### MATERIAL:

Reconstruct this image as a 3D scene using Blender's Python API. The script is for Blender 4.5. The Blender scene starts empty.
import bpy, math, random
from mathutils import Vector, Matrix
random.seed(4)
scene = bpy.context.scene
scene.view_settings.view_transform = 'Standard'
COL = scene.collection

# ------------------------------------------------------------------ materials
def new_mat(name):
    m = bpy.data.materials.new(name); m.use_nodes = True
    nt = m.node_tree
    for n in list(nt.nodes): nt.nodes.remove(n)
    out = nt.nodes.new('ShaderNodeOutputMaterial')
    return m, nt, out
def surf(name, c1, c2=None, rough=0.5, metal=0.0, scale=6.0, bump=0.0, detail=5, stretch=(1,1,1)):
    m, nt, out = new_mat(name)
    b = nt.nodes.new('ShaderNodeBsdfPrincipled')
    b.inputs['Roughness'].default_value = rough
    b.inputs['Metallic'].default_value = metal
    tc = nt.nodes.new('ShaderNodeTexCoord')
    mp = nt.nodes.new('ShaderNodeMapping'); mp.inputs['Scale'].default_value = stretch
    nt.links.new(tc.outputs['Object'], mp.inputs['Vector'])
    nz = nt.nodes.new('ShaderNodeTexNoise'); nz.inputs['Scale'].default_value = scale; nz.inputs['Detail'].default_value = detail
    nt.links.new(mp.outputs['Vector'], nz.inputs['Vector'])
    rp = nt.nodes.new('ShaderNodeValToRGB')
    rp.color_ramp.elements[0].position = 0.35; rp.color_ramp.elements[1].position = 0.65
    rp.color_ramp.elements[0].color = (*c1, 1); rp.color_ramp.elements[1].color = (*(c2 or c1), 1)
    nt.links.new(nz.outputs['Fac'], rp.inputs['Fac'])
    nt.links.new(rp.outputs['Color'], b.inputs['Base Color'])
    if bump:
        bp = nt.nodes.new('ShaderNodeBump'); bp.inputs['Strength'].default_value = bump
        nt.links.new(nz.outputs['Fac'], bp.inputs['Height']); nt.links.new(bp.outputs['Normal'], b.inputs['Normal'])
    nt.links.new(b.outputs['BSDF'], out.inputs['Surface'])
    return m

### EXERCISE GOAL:
Return only the lines spanning from the first line of the material through the line with "COL = scene.collection", copied exactly, both ends kept.

### RESULT FOR THIS EXERCISE:
Reconstruct this image as a 3D scene using Blender's Python API. The script is for Blender 4.5. The Blender scene starts empty.
import bpy, math, random
from mathutils import Vector, Matrix
random.seed(4)
scene = bpy.context.scene
scene.view_settings.view_transform = 'Standard'
COL = scene.collection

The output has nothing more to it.